Requirements:
Your task is to extract every line from the material below exactly.
* Begin Data excerpt *
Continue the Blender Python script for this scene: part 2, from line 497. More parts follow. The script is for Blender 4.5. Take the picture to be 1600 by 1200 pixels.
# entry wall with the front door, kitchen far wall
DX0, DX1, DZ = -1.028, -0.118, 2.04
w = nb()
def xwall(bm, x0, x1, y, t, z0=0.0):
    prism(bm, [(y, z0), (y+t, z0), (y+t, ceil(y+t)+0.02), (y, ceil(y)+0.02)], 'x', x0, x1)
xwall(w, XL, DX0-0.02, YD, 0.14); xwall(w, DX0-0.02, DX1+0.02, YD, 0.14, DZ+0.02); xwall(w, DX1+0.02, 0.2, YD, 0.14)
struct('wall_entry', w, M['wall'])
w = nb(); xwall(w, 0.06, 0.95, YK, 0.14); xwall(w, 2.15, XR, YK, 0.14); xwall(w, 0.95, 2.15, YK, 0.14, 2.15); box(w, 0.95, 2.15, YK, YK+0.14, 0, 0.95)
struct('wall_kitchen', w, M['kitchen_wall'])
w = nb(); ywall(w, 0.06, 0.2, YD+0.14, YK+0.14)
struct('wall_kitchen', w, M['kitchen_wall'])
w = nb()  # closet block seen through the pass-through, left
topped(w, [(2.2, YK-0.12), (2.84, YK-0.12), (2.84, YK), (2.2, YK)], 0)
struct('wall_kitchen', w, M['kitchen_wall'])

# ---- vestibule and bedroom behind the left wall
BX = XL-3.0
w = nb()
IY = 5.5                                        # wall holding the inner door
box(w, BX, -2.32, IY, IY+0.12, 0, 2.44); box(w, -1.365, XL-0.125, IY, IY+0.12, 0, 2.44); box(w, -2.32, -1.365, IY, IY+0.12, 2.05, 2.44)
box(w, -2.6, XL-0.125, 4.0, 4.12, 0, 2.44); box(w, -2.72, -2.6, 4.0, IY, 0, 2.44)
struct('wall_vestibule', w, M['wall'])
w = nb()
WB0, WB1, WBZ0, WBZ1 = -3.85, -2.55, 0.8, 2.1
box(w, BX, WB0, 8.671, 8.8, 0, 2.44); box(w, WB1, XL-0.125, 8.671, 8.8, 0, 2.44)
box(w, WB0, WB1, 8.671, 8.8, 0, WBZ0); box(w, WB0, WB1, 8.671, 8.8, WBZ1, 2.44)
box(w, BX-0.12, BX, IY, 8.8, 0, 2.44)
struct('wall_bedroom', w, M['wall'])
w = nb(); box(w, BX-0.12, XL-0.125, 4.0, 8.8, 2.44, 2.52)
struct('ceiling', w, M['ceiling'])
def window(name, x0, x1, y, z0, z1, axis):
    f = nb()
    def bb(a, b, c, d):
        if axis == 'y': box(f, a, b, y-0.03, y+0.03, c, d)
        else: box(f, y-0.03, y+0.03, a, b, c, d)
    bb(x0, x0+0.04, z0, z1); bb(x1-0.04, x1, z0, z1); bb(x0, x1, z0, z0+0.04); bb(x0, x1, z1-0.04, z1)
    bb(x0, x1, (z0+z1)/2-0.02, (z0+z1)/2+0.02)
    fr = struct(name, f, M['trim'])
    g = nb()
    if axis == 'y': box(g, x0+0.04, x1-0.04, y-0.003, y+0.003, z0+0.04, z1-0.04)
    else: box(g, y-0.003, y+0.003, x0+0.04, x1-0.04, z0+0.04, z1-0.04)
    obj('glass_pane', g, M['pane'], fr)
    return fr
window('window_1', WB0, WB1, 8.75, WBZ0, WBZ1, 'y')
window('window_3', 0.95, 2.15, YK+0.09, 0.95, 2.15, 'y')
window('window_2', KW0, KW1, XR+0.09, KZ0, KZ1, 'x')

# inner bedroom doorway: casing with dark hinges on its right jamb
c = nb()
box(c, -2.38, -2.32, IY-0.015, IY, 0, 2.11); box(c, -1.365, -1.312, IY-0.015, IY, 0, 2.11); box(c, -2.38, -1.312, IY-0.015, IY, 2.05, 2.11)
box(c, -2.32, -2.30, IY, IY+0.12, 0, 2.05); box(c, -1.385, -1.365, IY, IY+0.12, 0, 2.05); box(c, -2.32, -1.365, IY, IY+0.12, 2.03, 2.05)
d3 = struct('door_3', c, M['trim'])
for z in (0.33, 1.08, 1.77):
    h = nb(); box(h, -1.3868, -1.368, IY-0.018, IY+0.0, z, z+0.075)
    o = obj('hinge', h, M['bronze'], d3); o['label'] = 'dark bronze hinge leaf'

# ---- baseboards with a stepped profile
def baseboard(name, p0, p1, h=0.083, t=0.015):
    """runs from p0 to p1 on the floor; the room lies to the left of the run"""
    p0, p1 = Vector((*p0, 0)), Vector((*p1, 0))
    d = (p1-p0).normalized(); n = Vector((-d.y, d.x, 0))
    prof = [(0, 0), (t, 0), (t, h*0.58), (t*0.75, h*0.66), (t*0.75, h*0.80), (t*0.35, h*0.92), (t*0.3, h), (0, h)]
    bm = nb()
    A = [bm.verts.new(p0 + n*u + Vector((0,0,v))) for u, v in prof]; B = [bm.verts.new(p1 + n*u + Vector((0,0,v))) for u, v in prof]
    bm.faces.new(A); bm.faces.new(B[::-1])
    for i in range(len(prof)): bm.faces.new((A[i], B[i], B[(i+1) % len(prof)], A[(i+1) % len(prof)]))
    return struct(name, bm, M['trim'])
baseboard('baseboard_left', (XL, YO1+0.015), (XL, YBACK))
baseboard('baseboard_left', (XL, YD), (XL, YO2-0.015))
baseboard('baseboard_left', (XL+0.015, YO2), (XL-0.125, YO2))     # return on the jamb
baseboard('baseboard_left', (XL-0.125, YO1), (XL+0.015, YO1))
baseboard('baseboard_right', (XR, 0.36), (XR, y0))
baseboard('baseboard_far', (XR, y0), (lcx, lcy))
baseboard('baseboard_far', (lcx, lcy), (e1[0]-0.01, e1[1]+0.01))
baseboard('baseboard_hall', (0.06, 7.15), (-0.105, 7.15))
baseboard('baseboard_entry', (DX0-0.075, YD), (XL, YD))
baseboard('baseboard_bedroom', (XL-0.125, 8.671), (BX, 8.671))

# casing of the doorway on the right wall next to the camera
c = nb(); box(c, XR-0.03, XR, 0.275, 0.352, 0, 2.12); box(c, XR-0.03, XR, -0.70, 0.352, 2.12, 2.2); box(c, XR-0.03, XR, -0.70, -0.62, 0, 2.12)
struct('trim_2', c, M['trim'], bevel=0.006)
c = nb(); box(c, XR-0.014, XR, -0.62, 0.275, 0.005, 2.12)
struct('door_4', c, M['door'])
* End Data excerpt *
Response for this exercise:
Continue the Blender Python script for this scene: part 2, from line 497. More parts follow. The script is for Blender 4.5. Take the picture to be 1600 by 1200 pixels.
# entry wall with the front door, kitchen far wall
DX0, DX1, DZ = -1.028, -0.118, 2.04
w = nb()
def xwall(bm, x0, x1, y, t, z0=0.0):
    prism(bm, [(y, z0), (y+t, z0), (y+t, ceil(y+t)+0.02), (y, ceil(y)+0.02)], 'x', x0, x1)
xwall(w, XL, DX0-0.02, YD, 0.14); xwall(w, DX0-0.02, DX1+0.02, YD, 0.14, DZ+0.02); xwall(w, DX1+0.02, 0.2, YD, 0.14)
struct('wall_entry', w, M['wall'])
w = nb(); xwall(w, 0.06, 0.95, YK, 0.14); xwall(w, 2.15, XR, YK, 0.14); xwall(w, 0.95, 2.15, YK, 0.14, 2.15); box(w, 0.95, 2.15, YK, YK+0.14, 0, 0.95)
struct('wall_kitchen', w, M['kitchen_wall'])
w = nb(); ywall(w, 0.06, 0.2, YD+0.14, YK+0.14)
struct('wall_kitchen', w, M['kitchen_wall'])
w = nb()  # closet block seen through the pass-through, left
topped(w, [(2.2, YK-0.12), (2.84, YK-0.12), (2.84, YK), (2.2, YK)], 0)
struct('wall_kitchen', w, M['kitchen_wall'])

# ---- vestibule and bedroom behind the left wall
BX = XL-3.0
w = nb()
IY = 5.5                                        # wall holding the inner door
box(w, BX, -2.32, IY, IY+0.12, 0, 2.44); box(w, -1.365, XL-0.125, IY, IY+0.12, 0, 2.44); box(w, -2.32, -1.365, IY, IY+0.12, 2.05, 2.44)
box(w, -2.6, XL-0.125, 4.0, 4.12, 0, 2.44); box(w, -2.72, -2.6, 4.0, IY, 0, 2.44)
struct('wall_vestibule', w, M['wall'])
w = nb()
WB0, WB1, WBZ0, WBZ1 = -3.85, -2.55, 0.8, 2.1
box(w, BX, WB0, 8.671, 8.8, 0, 2.44); box(w, WB1, XL-0.125, 8.671, 8.8, 0, 2.44)
box(w, WB0, WB1, 8.671, 8.8, 0, WBZ0); box(w, WB0, WB1, 8.671, 8.8, WBZ1, 2.44)
box(w, BX-0.12, BX, IY, 8.8, 0, 2.44)
struct('wall_bedroom', w, M['wall'])
w = nb(); box(w, BX-0.12, XL-0.125, 4.0, 8.8, 2.44, 2.52)
struct('ceiling', w, M['ceiling'])
def window(name, x0, x1, y, z0, z1, axis):
    f = nb()
    def bb(a, b, c, d):
        if axis == 'y': box(f, a, b, y-0.03, y+0.03, c, d)
        else: box(f, y-0.03, y+0.03, a, b, c, d)
    bb(x0, x0+0.04, z0, z1); bb(x1-0.04, x1, z0, z1); bb(x0, x1, z0, z0+0.04); bb(x0, x1, z1-0.04, z1)
    bb(x0, x1, (z0+z1)/2-0.02, (z0+z1)/2+0.02)
    fr = struct(name, f, M['trim'])
    g = nb()
    if axis == 'y': box(g, x0+0.04, x1-0.04, y-0.003, y+0.003, z0+0.04, z1-0.04)
    else: box(g, y-0.003, y+0.003, x0+0.04, x1-0.04, z0+0.04, z1-0.04)
    obj('glass_pane', g, M['pane'], fr)
    return fr
window('window_1', WB0, WB1, 8.75, WBZ0, WBZ1, 'y')
window('window_3', 0.95, 2.15, YK+0.09, 0.95, 2.15, 'y')
window('window_2', KW0, KW1, XR+0.09, KZ0, KZ1, 'x')

# inner bedroom doorway: casing with dark hinges on its right jamb
c = nb()
box(c, -2.38, -2.32, IY-0.015, IY, 0, 2.11); box(c, -1.365, -1.312, IY-0.015, IY, 0, 2.11); box(c, -2.38, -1.312, IY-0.015, IY, 2.05, 2.11)
box(c, -2.32, -2.30, IY, IY+0.12, 0, 2.05); box(c, -1.385, -1.365, IY, IY+0.12, 0, 2.05); box(c, -2.32, -1.365, IY, IY+0.12, 2.03, 2.05)
d3 = struct('door_3', c, M['trim'])
for z in (0.33, 1.08, 1.77):
    h = nb(); box(h, -1.3868, -1.368, IY-0.018, IY+0.0, z, z+0.075)
    o = obj('hinge', h, M['bronze'], d3); o['label'] = 'dark bronze hinge leaf'

# ---- baseboards with a stepped profile
def baseboard(name, p0, p1, h=0.083, t=0.015):
    """runs from p0 to p1 on the floor; the room lies to the left of the run"""
    p0, p1 = Vector((*p0, 0)), Vector((*p1, 0))
    d = (p1-p0).normalized(); n = Vector((-d.y, d.x, 0))
    prof = [(0, 0), (t, 0), (t, h*0.58), (t*0.75, h*0.66), (t*0.75, h*0.80), (t*0.35, h*0.92), (t*0.3, h), (0, h)]
    bm = nb()
    A = [bm.verts.new(p0 + n*u + Vector((0,0,v))) for u, v in prof]; B = [bm.verts.new(p1 + n*u + Vector((0,0,v))) for u, v in prof]
    bm.faces.new(A); bm.faces.new(B[::-1])
    for i in range(len(prof)): bm.faces.new((A[i], B[i], B[(i+1) % len(prof)], A[(i+1) % len(prof)]))
    return struct(name, bm, M['trim'])
baseboard('baseboard_left', (XL, YO1+0.015), (XL, YBACK))
baseboard('baseboard_left', (XL, YD), (XL, YO2-0.015))
baseboard('baseboard_left', (XL+0.015, YO2), (XL-0.125, YO2))     # return on the jamb
baseboard('baseboard_left', (XL-0.125, YO1), (XL+0.015, YO1))
baseboard('baseboard_right', (XR, 0.36), (XR, y0))
baseboard('baseboard_far', (XR, y0), (lcx, lcy))
baseboard('baseboard_far', (lcx, lcy), (e1[0]-0.01, e1[1]+0.01))
baseboard('baseboard_hall', (0.06, 7.15), (-0.105, 7.15))
baseboard('baseboard_entry', (DX0-0.075, YD), (XL, YD))
baseboard('baseboard_bedroom', (XL-0.125, 8.671), (BX, 8.671))

# casing of the doorway on the right wall next to the camera
c = nb(); box(c, XR-0.03, XR, 0.275, 0.352, 0, 2.12); box(c, XR-0.03, XR, -0.70, 0.352, 2.12, 2.2); box(c, XR-0.03, XR, -0.70, -0.62, 0, 2.12)
struct('trim_2', c, M['trim'], bevel=0.006)
c = nb(); box(c, XR-0.014, XR, -0.62, 0.275, 0.005, 2.12)
struct('door_4', c, M['door'])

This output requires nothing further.